* _Exercise task_:
Every line from the one with "Write the bpy" to the end of the data needs to be copied exactly, and no line before it.

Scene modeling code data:
======
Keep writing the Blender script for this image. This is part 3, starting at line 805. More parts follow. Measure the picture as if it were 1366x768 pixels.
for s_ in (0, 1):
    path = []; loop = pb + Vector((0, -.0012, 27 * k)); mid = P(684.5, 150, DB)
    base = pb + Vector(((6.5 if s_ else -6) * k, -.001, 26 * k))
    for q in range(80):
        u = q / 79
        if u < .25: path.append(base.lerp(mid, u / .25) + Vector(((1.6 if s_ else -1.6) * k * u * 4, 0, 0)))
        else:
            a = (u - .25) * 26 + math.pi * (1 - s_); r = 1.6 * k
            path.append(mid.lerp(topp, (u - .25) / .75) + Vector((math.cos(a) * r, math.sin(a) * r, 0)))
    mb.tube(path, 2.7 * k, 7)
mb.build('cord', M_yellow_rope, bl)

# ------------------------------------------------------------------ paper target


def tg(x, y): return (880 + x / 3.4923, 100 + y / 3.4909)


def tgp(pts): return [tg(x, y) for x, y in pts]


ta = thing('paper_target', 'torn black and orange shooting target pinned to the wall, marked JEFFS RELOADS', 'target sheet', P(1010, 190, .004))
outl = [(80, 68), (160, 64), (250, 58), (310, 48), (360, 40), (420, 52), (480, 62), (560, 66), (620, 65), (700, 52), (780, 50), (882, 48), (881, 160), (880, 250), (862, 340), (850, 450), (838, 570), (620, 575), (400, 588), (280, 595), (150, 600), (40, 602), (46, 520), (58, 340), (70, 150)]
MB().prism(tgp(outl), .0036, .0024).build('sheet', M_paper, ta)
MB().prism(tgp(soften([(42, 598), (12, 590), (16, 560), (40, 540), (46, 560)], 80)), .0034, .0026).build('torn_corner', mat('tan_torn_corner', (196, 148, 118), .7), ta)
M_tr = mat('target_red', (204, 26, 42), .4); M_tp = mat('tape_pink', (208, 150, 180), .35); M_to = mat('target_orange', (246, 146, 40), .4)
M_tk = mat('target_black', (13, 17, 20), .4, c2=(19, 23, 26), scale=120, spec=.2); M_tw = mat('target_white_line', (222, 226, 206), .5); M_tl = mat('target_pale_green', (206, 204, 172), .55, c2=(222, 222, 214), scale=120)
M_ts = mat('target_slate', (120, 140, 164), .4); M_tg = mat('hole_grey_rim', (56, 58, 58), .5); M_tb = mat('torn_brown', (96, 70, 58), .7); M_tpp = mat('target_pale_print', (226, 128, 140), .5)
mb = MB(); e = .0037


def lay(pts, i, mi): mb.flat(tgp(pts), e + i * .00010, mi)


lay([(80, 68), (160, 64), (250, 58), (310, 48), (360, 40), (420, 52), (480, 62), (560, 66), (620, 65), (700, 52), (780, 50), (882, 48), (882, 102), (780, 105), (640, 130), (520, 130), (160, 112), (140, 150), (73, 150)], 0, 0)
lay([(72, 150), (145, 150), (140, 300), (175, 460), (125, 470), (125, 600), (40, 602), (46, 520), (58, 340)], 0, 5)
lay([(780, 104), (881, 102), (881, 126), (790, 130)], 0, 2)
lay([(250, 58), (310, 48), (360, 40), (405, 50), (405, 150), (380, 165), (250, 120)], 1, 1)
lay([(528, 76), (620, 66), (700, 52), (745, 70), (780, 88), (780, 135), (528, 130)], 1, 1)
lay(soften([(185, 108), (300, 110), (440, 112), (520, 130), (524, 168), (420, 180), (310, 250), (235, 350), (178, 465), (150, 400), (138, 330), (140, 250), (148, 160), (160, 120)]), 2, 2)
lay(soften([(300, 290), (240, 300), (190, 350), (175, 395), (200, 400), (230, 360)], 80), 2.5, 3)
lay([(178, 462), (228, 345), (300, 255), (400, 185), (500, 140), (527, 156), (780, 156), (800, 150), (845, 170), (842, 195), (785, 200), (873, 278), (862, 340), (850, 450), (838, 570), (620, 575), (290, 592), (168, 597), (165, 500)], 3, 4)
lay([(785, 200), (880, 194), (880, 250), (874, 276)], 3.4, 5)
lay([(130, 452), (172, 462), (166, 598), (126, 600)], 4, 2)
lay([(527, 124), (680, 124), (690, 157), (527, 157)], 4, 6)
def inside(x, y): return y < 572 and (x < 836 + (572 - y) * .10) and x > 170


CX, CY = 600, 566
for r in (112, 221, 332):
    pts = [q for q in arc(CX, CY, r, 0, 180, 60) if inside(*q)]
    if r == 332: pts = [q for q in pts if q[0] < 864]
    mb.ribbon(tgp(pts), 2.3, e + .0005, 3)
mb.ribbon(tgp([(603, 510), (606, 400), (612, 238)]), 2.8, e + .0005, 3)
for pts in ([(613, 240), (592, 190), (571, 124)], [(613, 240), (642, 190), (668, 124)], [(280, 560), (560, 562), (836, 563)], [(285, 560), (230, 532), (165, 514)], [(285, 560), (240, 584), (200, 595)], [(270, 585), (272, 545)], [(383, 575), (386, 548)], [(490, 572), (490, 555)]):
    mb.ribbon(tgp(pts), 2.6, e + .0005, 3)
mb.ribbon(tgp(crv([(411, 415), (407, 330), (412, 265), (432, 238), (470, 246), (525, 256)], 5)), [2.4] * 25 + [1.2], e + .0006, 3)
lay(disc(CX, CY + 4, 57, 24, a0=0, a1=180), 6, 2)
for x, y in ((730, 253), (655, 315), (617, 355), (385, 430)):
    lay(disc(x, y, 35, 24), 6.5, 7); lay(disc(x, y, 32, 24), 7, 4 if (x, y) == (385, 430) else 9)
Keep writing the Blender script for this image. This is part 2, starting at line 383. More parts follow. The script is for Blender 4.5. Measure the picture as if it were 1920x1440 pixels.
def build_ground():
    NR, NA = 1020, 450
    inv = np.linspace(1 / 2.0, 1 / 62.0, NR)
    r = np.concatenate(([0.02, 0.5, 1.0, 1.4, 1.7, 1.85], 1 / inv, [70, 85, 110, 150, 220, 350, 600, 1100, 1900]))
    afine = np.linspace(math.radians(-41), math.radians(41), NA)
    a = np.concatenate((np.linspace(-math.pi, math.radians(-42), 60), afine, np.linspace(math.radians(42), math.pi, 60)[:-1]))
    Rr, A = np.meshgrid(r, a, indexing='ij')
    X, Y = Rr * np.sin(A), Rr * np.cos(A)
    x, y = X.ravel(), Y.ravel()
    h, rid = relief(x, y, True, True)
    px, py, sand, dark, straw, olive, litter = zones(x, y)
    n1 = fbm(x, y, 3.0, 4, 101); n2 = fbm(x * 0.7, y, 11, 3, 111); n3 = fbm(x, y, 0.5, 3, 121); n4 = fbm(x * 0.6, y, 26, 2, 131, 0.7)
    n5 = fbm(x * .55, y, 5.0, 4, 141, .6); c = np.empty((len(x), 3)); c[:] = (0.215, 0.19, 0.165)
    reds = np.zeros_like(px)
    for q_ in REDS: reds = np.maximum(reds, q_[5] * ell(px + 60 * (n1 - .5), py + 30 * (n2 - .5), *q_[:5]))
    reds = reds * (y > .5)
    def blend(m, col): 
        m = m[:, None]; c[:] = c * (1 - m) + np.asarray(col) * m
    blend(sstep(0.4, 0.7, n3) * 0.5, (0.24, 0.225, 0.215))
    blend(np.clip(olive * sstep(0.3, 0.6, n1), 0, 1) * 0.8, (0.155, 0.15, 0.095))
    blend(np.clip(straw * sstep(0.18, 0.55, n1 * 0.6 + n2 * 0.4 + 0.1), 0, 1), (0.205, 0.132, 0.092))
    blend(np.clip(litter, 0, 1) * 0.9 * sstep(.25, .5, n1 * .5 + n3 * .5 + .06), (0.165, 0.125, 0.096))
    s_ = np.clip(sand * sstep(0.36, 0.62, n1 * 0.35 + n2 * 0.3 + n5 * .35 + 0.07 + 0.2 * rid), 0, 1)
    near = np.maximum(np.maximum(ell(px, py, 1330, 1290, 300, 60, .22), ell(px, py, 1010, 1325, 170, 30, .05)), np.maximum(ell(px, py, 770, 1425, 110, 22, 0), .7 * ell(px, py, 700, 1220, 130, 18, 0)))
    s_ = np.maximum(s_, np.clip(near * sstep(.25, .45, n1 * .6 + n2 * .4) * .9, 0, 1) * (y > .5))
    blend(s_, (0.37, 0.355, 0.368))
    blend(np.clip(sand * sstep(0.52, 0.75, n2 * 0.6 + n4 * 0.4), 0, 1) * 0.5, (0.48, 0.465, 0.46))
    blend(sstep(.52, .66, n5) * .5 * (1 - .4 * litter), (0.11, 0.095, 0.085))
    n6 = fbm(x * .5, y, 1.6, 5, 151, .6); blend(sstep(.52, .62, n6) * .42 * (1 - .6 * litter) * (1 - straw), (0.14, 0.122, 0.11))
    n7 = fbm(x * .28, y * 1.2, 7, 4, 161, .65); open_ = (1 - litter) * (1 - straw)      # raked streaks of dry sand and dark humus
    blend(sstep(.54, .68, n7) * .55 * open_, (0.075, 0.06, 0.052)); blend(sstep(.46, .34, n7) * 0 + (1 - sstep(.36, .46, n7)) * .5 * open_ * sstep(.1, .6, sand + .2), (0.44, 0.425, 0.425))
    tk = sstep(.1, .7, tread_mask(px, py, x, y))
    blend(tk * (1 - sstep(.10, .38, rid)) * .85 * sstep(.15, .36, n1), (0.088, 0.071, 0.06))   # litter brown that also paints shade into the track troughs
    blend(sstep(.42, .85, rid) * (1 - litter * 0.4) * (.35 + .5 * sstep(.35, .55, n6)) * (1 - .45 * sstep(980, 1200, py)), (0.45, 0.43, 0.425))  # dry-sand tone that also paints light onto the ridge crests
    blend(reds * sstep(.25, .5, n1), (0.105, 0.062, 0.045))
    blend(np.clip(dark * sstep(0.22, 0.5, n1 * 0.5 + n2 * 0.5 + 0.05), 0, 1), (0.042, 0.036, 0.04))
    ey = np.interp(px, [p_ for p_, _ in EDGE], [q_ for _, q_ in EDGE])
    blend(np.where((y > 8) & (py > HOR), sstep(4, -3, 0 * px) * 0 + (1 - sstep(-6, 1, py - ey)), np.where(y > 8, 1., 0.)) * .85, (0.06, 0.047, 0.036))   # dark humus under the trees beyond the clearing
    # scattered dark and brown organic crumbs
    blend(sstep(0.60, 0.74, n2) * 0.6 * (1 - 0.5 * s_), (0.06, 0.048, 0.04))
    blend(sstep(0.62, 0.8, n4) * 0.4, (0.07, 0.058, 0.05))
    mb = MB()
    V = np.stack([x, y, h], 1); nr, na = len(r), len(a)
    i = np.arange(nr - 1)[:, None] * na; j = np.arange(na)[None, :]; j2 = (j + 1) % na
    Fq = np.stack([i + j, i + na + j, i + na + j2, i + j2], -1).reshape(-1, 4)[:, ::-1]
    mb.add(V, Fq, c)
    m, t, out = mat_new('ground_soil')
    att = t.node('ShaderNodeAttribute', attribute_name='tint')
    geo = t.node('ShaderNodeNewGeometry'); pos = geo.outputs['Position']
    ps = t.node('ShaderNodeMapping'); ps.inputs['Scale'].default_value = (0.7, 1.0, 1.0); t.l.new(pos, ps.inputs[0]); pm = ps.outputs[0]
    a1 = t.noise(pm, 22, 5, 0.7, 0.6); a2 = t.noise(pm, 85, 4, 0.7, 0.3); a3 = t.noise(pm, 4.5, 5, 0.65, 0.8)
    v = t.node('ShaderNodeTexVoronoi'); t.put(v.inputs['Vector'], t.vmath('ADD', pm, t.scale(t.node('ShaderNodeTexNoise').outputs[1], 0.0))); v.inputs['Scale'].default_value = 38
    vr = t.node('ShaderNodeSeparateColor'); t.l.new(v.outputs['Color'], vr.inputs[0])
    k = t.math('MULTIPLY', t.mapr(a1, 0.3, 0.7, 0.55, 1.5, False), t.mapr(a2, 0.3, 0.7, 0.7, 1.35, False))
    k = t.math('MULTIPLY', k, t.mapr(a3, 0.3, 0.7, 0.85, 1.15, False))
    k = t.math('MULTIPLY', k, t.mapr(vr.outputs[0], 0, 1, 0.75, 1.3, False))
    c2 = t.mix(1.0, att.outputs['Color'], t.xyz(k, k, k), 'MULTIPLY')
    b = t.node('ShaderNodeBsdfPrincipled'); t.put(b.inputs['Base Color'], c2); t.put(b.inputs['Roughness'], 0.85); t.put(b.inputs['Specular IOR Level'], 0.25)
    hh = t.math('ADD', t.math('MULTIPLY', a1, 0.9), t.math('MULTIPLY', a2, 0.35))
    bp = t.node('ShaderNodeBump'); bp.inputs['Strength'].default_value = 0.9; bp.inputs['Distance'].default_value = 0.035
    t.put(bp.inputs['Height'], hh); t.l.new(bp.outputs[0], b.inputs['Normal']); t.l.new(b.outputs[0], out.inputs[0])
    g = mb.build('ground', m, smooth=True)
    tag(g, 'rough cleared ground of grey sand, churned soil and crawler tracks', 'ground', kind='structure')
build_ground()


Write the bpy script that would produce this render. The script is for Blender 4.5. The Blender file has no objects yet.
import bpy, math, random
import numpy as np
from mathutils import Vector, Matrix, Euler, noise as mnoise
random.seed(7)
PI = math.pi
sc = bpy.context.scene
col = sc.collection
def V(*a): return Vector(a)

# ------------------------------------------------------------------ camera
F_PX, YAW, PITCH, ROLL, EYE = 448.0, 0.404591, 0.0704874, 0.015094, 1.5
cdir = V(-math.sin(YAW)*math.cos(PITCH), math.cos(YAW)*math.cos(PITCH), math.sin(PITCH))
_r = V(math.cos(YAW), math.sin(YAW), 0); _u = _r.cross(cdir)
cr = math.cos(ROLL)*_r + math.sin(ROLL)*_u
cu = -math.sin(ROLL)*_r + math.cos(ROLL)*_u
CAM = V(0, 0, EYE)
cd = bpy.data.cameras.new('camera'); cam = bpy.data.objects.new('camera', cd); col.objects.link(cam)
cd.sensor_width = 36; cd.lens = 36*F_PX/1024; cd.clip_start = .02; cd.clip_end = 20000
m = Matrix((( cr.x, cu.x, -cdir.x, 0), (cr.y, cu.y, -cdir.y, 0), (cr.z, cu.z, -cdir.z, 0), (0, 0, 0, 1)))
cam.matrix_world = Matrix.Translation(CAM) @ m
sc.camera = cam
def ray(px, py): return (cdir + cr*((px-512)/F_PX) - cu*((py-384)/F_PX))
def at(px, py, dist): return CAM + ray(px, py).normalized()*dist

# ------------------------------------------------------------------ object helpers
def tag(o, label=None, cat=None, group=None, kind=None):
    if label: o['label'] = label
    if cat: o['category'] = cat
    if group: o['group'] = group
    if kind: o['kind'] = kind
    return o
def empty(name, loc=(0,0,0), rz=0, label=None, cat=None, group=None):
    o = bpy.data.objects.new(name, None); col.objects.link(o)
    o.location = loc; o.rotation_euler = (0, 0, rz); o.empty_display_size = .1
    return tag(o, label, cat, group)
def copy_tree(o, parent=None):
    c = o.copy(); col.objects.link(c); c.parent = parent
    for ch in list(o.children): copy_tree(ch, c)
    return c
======
* _Finished exercise_:
Write the bpy script that would produce this render. The script is for Blender 4.5. The Blender file has no objects yet.
import bpy, math, random
import numpy as np
from mathutils import Vector, Matrix, Euler, noise as mnoise
random.seed(7)
PI = math.pi
sc = bpy.context.scene
col = sc.collection
def V(*a): return Vector(a)

# ------------------------------------------------------------------ camera
F_PX, YAW, PITCH, ROLL, EYE = 448.0, 0.404591, 0.0704874, 0.015094, 1.5
cdir = V(-math.sin(YAW)*math.cos(PITCH), math.cos(YAW)*math.cos(PITCH), math.sin(PITCH))
_r = V(math.cos(YAW), math.sin(YAW), 0); _u = _r.cross(cdir)
cr = math.cos(ROLL)*_r + math.sin(ROLL)*_u
cu = -math.sin(ROLL)*_r + math.cos(ROLL)*_u
CAM = V(0, 0, EYE)
cd = bpy.data.cameras.new('camera'); cam = bpy.data.objects.new('camera', cd); col.objects.link(cam)
cd.sensor_width = 36; cd.lens = 36*F_PX/1024; cd.clip_start = .02; cd.clip_end = 20000
m = Matrix((( cr.x, cu.x, -cdir.x, 0), (cr.y, cu.y, -cdir.y, 0), (cr.z, cu.z, -cdir.z, 0), (0, 0, 0, 1)))
cam.matrix_world = Matrix.Translation(CAM) @ m
sc.camera = cam
def ray(px, py): return (cdir + cr*((px-512)/F_PX) - cu*((py-384)/F_PX))
def at(px, py, dist): return CAM + ray(px, py).normalized()*dist

# ------------------------------------------------------------------ object helpers
def tag(o, label=None, cat=None, group=None, kind=None):
    if label: o['label'] = label
    if cat: o['category'] = cat
    if group: o['group'] = group
    if kind: o['kind'] = kind
    return o
def empty(name, loc=(0,0,0), rz=0, label=None, cat=None, group=None):
    o = bpy.data.objects.new(name, None); col.objects.link(o)
    o.location = loc; o.rotation_euler = (0, 0, rz); o.empty_display_size = .1
    return tag(o, label, cat, group)
def copy_tree(o, parent=None):
    c = o.copy(); col.objects.link(c); c.parent = parent
    for ch in list(o.children): copy_tree(ch, c)
    return c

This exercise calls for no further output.